On the 29th, Union scouts approached Newtonia, where the Rebels were headquartered at the home of Matthew B. Ritchey, but were chased away. Other Union troops appeared in nearby Granby where there were lead mines, and Cooper sent some reinforcements there.
The next morning, Union troops appeared before Newtonia and fighting ensued by 7:00 am. The Federals began driving back the enemy, but Confederate reinforcements arrived, swelling the numbers on the Union side.
[The Federals gave way and retreated in haste. As they did, some of their reinforcements appeared and helped to stem their retreat. The Union forces then renewed the attack, threatening the enemy right flank. But the newly arrived Confederates stopped that attack and eventually forced the Federals to retire again.

The pursuit of the Federals continued after dark. Union gunners posted artillery in the roadway to halt the pursuit. As Confederate gunners observed the Union artillery fire for location, they fired back, creating panic. The Union retreat turned into a rout as some ran all the way to Sarcoxie, more than ten miles away.
Although the Confederates won the battle, they were unable to maintain themselves in the area given the great numbers of Union troops. Most Confederates retreated into northwest Arkansas, which was Condra's first contact with the state having traveled through Indian Territory and Kansas to join the fighting in Missouri.
A mere six weeks later, Condra was among the soldiers that participated in the Battle of Pea Ridge in northwest Arkansas.

Confederate Maj. Gen. Earl Van Dorn had been appointed the commander of the Trans-Mississippi District to quell a simmering conflict between competing generals Sterling Price of Missouri and Benjamin McCulloch of Texas. Van Dorn's Army of the West totaled approximately 16,000 men, including 800 Cherokee Indian troops, contingents from Missouri State Guard and other Missouri units transferring to Confederate service,
As Confederate cavalry, infantry, and artillery from Texas, Arkansas, Louisiana, and Missouri gathered, Van Dorn was aware of the Union movements into Arkansas and was intent on destroying Curtis's Army of the Southwest and reopening the gateway into Missouri.
He intended to march around Curtis' flank and attack the Union army from the rear; this would result either in Curtis retreating back north or in the encirclement and destruction of the Union army.

On the second day of fighting, the Confederate troops were routed and sent retreating south into Arkansas. Records indicate those remnants of the Confederate Calvary then spent the better part of the following year working their way through the war theater in Arkansas into Louisiana, where the next recorded battle for the Texas 34th is recorded the following September at Stirling Plantation in Morganza, Louisiana.
It was probably sometime during this period that Condra discovered the fertile and plentiful land in the south Sebastian area and after participating in war efforts at the Red River campaign, Atchafalaya.
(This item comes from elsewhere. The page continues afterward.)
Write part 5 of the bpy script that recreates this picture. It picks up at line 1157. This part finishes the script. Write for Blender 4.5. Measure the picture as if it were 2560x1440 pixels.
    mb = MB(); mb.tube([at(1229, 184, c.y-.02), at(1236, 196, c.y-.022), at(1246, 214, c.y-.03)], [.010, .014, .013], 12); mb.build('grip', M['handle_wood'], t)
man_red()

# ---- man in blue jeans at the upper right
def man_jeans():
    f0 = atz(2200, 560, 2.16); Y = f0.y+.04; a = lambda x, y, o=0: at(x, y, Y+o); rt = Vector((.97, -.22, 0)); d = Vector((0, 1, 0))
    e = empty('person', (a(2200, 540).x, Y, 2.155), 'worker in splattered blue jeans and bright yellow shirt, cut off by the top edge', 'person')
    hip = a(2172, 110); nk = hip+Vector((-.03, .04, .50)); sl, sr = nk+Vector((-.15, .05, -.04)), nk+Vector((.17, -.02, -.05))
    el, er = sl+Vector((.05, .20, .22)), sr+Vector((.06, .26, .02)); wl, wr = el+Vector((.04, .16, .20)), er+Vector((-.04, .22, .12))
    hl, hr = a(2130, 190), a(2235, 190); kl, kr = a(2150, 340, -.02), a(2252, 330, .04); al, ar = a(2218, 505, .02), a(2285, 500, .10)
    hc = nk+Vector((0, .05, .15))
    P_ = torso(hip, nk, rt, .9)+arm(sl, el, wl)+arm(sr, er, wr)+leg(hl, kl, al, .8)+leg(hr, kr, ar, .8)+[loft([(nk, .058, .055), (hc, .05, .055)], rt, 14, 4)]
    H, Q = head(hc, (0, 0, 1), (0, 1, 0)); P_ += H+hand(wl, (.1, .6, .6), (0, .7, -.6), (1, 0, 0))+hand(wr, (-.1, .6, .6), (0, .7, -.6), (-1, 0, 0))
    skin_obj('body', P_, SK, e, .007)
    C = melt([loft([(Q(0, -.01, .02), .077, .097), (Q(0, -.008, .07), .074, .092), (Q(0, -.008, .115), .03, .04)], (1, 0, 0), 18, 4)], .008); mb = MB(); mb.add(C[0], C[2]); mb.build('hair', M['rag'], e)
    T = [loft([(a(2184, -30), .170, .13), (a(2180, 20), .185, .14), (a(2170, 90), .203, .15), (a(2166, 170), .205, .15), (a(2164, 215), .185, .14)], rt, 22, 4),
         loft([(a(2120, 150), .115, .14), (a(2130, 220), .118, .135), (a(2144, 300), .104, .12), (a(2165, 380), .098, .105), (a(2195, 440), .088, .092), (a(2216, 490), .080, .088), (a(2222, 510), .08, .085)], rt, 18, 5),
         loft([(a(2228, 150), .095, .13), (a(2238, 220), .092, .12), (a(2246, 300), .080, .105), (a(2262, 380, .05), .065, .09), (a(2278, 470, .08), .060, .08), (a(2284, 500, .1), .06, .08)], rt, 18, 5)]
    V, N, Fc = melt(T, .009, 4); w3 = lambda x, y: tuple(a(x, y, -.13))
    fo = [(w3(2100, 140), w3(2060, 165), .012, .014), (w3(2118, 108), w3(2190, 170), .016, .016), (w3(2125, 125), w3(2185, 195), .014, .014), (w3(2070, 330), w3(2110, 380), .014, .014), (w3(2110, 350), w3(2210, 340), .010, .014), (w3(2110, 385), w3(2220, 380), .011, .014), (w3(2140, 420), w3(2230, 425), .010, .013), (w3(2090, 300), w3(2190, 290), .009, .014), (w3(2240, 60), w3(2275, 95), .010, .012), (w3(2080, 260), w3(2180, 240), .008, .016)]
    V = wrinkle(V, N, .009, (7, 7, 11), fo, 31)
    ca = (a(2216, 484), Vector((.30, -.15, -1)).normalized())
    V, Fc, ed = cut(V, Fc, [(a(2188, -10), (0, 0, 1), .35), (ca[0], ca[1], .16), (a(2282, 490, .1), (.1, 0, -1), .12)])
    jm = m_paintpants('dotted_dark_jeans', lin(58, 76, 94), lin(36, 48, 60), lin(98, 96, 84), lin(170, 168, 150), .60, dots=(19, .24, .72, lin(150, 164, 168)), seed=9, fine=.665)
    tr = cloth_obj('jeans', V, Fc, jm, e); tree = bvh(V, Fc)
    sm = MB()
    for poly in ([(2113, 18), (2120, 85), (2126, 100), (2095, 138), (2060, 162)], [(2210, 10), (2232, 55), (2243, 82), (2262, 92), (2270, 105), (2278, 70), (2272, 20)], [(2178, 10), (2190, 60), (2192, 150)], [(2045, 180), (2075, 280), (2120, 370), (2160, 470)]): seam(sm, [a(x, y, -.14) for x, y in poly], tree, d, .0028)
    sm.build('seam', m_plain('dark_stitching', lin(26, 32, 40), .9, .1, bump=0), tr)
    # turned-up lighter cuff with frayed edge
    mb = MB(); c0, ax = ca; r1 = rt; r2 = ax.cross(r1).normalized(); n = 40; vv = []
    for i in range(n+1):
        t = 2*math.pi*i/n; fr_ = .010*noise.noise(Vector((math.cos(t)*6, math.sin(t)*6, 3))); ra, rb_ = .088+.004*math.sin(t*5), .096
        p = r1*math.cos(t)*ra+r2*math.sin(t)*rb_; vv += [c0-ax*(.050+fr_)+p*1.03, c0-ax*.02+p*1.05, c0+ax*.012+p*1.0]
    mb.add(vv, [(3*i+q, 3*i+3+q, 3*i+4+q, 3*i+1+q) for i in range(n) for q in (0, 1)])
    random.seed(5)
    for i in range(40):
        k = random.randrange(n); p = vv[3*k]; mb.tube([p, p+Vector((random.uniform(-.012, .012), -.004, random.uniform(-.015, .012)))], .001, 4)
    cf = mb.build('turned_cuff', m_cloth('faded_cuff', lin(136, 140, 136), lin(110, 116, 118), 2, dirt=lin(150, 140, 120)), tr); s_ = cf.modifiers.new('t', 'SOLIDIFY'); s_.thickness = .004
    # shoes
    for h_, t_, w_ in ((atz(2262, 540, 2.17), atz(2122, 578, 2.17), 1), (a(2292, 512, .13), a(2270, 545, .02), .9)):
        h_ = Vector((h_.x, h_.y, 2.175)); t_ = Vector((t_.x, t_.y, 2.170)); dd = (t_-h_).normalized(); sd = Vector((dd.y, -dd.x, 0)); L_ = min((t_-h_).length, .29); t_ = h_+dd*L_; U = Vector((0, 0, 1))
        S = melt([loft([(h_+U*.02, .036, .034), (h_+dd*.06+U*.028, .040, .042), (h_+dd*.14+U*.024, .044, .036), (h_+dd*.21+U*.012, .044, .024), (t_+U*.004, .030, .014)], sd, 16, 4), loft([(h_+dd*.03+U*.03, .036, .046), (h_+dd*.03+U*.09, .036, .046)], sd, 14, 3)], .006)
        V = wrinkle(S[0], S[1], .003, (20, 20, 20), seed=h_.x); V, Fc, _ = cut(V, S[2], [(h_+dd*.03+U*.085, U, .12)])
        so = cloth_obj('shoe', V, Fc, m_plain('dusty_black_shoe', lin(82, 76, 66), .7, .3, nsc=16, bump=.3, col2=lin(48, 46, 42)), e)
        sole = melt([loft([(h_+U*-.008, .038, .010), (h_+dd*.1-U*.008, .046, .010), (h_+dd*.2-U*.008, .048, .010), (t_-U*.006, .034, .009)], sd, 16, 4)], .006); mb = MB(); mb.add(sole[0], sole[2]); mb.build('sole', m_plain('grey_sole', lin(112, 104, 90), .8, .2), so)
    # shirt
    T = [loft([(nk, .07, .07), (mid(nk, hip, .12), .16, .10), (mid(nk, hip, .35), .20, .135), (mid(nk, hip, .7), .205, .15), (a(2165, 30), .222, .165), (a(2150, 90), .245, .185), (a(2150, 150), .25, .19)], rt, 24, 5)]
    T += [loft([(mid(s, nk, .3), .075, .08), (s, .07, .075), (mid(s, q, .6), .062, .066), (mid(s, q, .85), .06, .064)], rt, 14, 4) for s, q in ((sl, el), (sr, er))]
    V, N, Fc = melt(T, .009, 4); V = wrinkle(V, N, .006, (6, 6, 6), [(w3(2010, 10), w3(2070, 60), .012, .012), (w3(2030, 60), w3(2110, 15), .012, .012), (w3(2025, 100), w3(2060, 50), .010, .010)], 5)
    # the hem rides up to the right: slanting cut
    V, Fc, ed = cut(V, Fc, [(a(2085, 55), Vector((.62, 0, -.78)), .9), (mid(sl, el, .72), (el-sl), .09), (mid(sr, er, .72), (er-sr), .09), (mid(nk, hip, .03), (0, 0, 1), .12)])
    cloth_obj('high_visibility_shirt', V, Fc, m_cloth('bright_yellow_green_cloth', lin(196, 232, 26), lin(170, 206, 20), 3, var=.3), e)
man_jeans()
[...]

Bayou Ala and Morgan's Ferry -- all in Louisiana -- Condra is thought to have joined his brother Herod who had found his way to Arkansas during the war between the north and south.

Condra mustered out of the Rebel army sometime in early 1865 as a corporal.
Jehu was definitely living in Sebastian County somewhere in the Dayton, Washburn or Witcherville area by the summer of 1965 after having returned to Texas and mustering out of the Confederate service on April 25, 1865. at Hempstead, Texas.
Although the Condra's are nowhere to be found on the 1880 census in Arkansas, they reappear in 1900 still in the Dayton Township, indicated they were probably just missed in the previous census count.
The facts suggest that Condra decided to make Arkansas his permanent home during his travels in the state during the war. Jehu himself apparently lived out the remainder of his life in Arkansas until he died in 1904 and his widow remained in the area until her death on July 12,1912 at the age of 74.
An Illinois native and Texas land owner who chose to make Arkansas his home until his dying day, is remembered for an amazing journey that brought him in the end to a small plot of ground in a quiet Sebastian County cemetery.